***** Source material
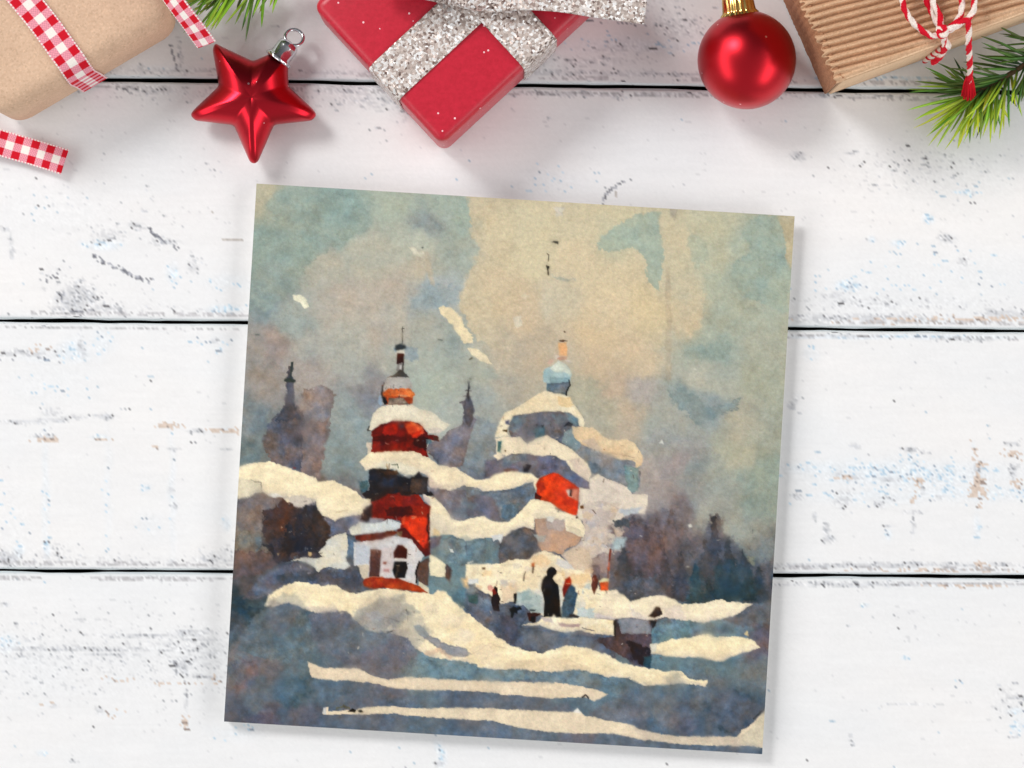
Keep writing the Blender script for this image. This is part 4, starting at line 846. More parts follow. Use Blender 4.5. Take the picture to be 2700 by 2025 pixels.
M['gingham'] = mat_vcol('gingham_cloth', .75, 6000, 8e-5, .2, .6, var=.05)
M['twine'] = mat_vcol('bakers_twine', .8, 7000, 6e-5, .2, .5)
M['needle'] = mat_vcol('pine_needle', .45, None, spec=.4)
M['bark'] = mat_kraft('twig_bark', L3(74, 58, 40), L3(110, 88, 60), scale=900)
M['red_star'] = mat_metal('red_satin_metal', L3(200, 12, 36), .28, .35, flecks=.05)
M['red_ball'] = mat_metal('red_matt_metal', L3(202, 14, 34), .34, .4, flecks=.05)
M['silver'] = mat_metal('silver_cap', L3(225, 226, 230), .16)
M['gold'] = mat_metal('gold_cap', L3(235, 200, 120), .2)

# ---------------------------------------------------------------- the table: painted planks
EDGES = [lambda x: -1085 + .017 * x, lambda x: -432 + .017 * x, lambda x: 204.5 + .0146 * x, lambda x: 843.5 + .0108 * x,
         lambda x: 1504 + .0062 * x, lambda x: 2165 + .003 * x, lambda x: 2815 + .003 * x]
GAPS = [5, 5, 5.2, 4.3, 4.2, 4.2, 5]   # half gaps in pixels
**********
§ Given task: The lines from the top of the data above through the one holding "M['gold'] = mat_metal('gold_cap', L3(235, 200, 120), .2)" are to be repeated exactly, and only those, with no pictures.

§ Result below:
Keep writing the Blender script for this image. This is part 4, starting at line 846. More parts follow. Use Blender 4.5. Take the picture to be 2700 by 2025 pixels.
M['gingham'] = mat_vcol('gingham_cloth', .75, 6000, 8e-5, .2, .6, var=.05)
M['twine'] = mat_vcol('bakers_twine', .8, 7000, 6e-5, .2, .5)
M['needle'] = mat_vcol('pine_needle', .45, None, spec=.4)
M['bark'] = mat_kraft('twig_bark', L3(74, 58, 40), L3(110, 88, 60), scale=900)
M['red_star'] = mat_metal('red_satin_metal', L3(200, 12, 36), .28, .35, flecks=.05)
M['red_ball'] = mat_metal('red_matt_metal', L3(202, 14, 34), .34, .4, flecks=.05)
M['silver'] = mat_metal('silver_cap', L3(225, 226, 230), .16)
M['gold'] = mat_metal('gold_cap', L3(235, 200, 120), .2)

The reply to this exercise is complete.